Q&A With Allan Haley, Monotype

Allan Haley is Director of Words & Letters for Monotype, the global typeface designer and provider. He’ll be a featured speaker at SEGD’s Exhibition & Experience Design WorkshopAugust 21-22 in Washington, D.C.

He spoke with SEGD recently about type, brand, and the user experience.

What do experiential graphic designers need to know about using type across various platforms, from print and exhibit text to interfaces and display screens?

Choose the type first. Illustrations, colors, images, and sound are all very important elements, but in graphic communications they really are ancillary to typography. Pick the right typeface first.  

Does type on screen “behave” differently than in print or on a sign or display?

Yes. Type on screen won’t pick up the nuances that print will.

A number of typefaces have been redesigned specifically for on-screen use, primarily for e-books. Helvetica E-Text has increased lower-case x-height, and the character spacing is more open. Design changes were made so that it overcomes some of the drawbacks of on-screen reading. 

Mobile devices are really where everything seems to be going right now. There is more advertising—a huge amount being done for mobile devices. So designers need to pay attention to that platform.

So how do designers pick the right typeface?

There are two parts to this equation: the typeface and the font. Fonts and typefaces are very different things, even though people tend to use the terms interchangeably. Typefaces are designs like Bembo, Gill Sans, or Papyrus. Type designers create typefaces, using software programs to shape the individual letters. A few still draw the letters by hand and then scan the drawings into a type-design application.

Whether a set of metal letters or a set of electronic files, fonts are the things that enable the printing of typefaces. Type foundries produce fonts. Sometimes designers and foundries are one and the same, but creating a typeface and producing a font are two separate functions.

Ideally, you’ll choose a typeface design that has been specifically engineered to work well across a variety of screen environments. This criterion really limits the number of typefaces available to you.

Depending on the screen platform, you are dealing with 1) less physical real estate and 2) varying resolutions. You need to plan for that and look at typefaces that will perform well in less than ideal on-screen environments.

Those would be typefaces with large X-height and moderate contrast in stroke thickness. If creating hierarchy is important, not all typefaces are created equal. There are subtle but important differences between medium and bold or semi-bold. Sometimes this can be pretty subtle. That works fine for print but on a low-resolution output device, screen logic may kick you up to the next level, so that medium and bold look pretty much the same. These are the differences you need to know about.

What other factors should designers consider in choosing typefaces across various platforms?

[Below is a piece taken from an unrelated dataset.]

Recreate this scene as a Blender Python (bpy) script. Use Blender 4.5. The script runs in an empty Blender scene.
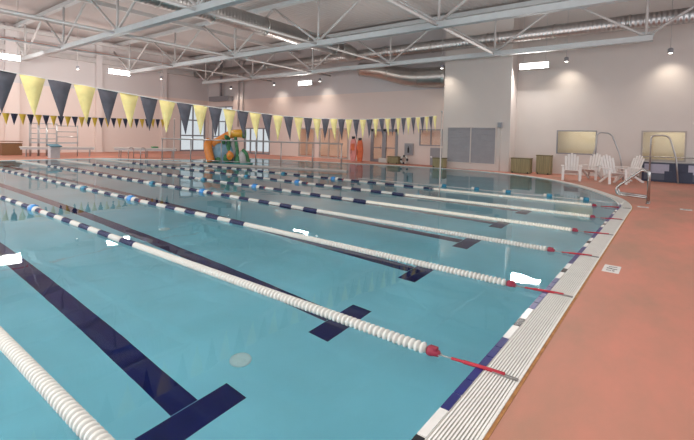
import bpy, bmesh, math, random
from mathutils import Vector, Matrix
random.seed(7)
scene = bpy.context.scene
col = scene.collection
PI = math.pi

# ------------------------------------------------------------------ camera
FOC, CX, CY = 423.49, 347.86, 149.28
right = Vector((0.79294875, 0.60880807, 0.02418723))
up = Vector((-0.03681964, 0.00825561, 0.99928783))
fwd = Vector((-0.60817481, 0.79327459, -0.02896237))
cd = bpy.data.cameras.new('camera'); cam = bpy.data.objects.new('camera', cd); col.objects.link(cam)
cd.sensor_width = 36; cd.sensor_fit = 'HORIZONTAL'; cd.lens = 36*FOC/694
cd.shift_x = (347-CX)/694; cd.shift_y = (CY-220)/694
m = Matrix((right, up, -fwd)).transposed().to_4x4(); m.translation = Vector((1.1476, -3.1948, 1.7623))
cam.matrix_world = m
cd.clip_start = 0.05; cd.clip_end = 300
scene.camera = cam

# ------------------------------------------------------------------ world, lights, exposure
w = bpy.data.worlds.new('daylight'); scene.world = w; w.use_nodes = True
bg = w.node_tree.nodes['Background']; bg.inputs[0].default_value = (0.92, 0.95, 1.0, 1); bg.inputs[1].default_value = 0.9
vs = scene.view_settings
vs.view_transform = 'Standard'; vs.look = 'None'; vs.gamma = 1; vs.use_curve_mapping = False
vs.exposure = -0.12

def area(name, loc, rot, sx, sy, power, colr=(1, 0.95, 0.9)):
    l = bpy.data.lights.new(name, 'AREA'); l.shape = 'RECTANGLE'; l.size = sx; l.size_y = sy
    l.energy = power; l.color = colr
    o = bpy.data.objects.new(name, l); col.objects.link(o); o.location = loc; o.rotation_euler = rot
    return o
# added area lamps facing up brighten the roof, which lights the hall softly
UP = 110
for ux in (-31.0, -22.0, -12.5, -3.0):
    for uy in (-5.0, 3.0, 10.0, 17.0):
        area('roof_fill_light', (ux, uy, 6.2), (PI, 0, 0), 7.5, 5.5, UP)
# unseen fill lamps added overhead behind the photographer
for hx in (-27.0, -19.0, -11.0, -3.5):
    area('overhead_fill_light', (hx, -6.0, 6.3), (0, 0, 0), 2.4, 1.2, 520)
# more fill lamps added above the frame to brighten the near end
for hx, hy in ((-8.0, -1.5), (-3.5, 3.0), (-1.0, -1.5), (1.6, 5.5), (-0.5, 9.0)):
    area('overhead_fill_light', (hx, hy, 6.35), (0, 0, 0), 1.6, 1.0, 75)
# large daylight coloured fill lamps added at the open rear and right sides
area('rear_fill_light', (-12, -9.6, 3.6), (PI/2*0.93, 0, 0), 36, 5.5, 1000, (0.95, 0.97, 1.0))
area('side_fill_light', (9.5, 6, 3.4), (PI/2*0.93, 0, PI/2), 24, 5, 500, (0.97, 0.98, 1.0))

# ------------------------------------------------------------------ materials
def mat(name, c, rough=0.5, metal=0.0, var=0.0, scale=8.0, bump=0.0, bscale=None, spec=0.5, emit=None, estr=0, trans=0, alpha=None, stretch=None):
    m = bpy.data.materials.new(name); m.use_nodes = True
    nt = m.node_tree; b = nt.nodes['Principled BSDF']
    b.inputs['Base Color'].default_value = (*c, 1); b.inputs['Roughness'].default_value = rough
    b.inputs['Metallic'].default_value = metal
    b.inputs['Specular IOR Level'].default_value = spec
    if trans: b.inputs['Transmission Weight'].default_value = trans
    if emit:
        b.inputs['Emission Color'].default_value = (*emit, 1); b.inputs['Emission Strength'].default_value = estr
    if var > 0 or bump > 0:
        tc = nt.nodes.new('ShaderNodeTexCoord'); mp = nt.nodes.new('ShaderNodeMapping')
        nt.links.new(tc.outputs['Object'], mp.inputs[0])
        if stretch: mp.inputs['Scale'].default_value = stretch
        n = nt.nodes.new('ShaderNodeTexNoise'); n.inputs['Scale'].default_value = scale; n.inputs['Detail'].default_value = 5
        nt.links.new(mp.outputs[0], n.inputs['Vector'])
        if var > 0:
            r = nt.nodes.new('ShaderNodeMapRange'); r.inputs[1].default_value = 0.3; r.inputs[2].default_value = 0.7
            r.inputs[3].default_value = 1-var; r.inputs[4].default_value = 1+var
            nt.links.new(n.outputs[0], r.inputs[0])
            mx = nt.nodes.new('ShaderNodeVectorMath'); mx.operation = 'SCALE'; mx.inputs[0].default_value = c
            nt.links.new(r.outputs[0], mx.inputs['Scale']); nt.links.new(mx.outputs[0], b.inputs['Base Color'])
        if bump > 0:
            n2 = nt.nodes.new('ShaderNodeTexNoise'); n2.inputs['Scale'].default_value = bscale or scale*4
            nt.links.new(mp.outputs[0], n2.inputs['Vector'])
            bp = nt.nodes.new('ShaderNodeBump'); bp.inputs['Strength'].default_value = bump; bp.inputs['Distance'].default_value = 0.02
            nt.links.new(n2.outputs[0], bp.inputs['Height']); nt.links.new(bp.outputs[0], b.inputs['Normal'])
    return m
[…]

You won’t choose the same way you would for print. You may be in love with thin or light fonts, but they don’t transfer well to screen environments. This is why there was such a flap about the Apple Mobile OS using Helvetica Thin.

There are lots of typefaces that do work well across the spectrum. Again, pick the medium weight. Sans-serif typefaces translate well to on-screen environments, but you do need to test the typeface on each device that it will appear on so you’ll know.

If you want to use serif typefaces, look at robust ones that don’t have a lot of thick and thin contrast, like Rockwell or Officina.

Is this issue going to get easier or harder for designers?

As screen resolution becomes higher and higher, there will be less need to be ultra careful in choosing typefaces…it will become more like print and designers will have many more choices.

But the principles of good typography still apply, no matter how much technology is involved. In any environment, a good graphic communicator is going to want to choose a typeface that carries the brand, is legible, and is conducive to a good user experience.

Monotype has designed many custom typefaces for digital interfaces/screens, including applications for vehicle screens, radios, etc. Can you tell us a little about this work?

We’re a unique company in that we make traditional fonts, we create new typefaces, and we do custom typefaces for branding. We’re also a large engineering and technical company.

We provide the fonts in just about every e-reader out there and our fonts are in automobile displays and white goods….just about anything that has an electronic display. If there is a contextual interface in a device or appliance these days, chances are, they’re using our fonts.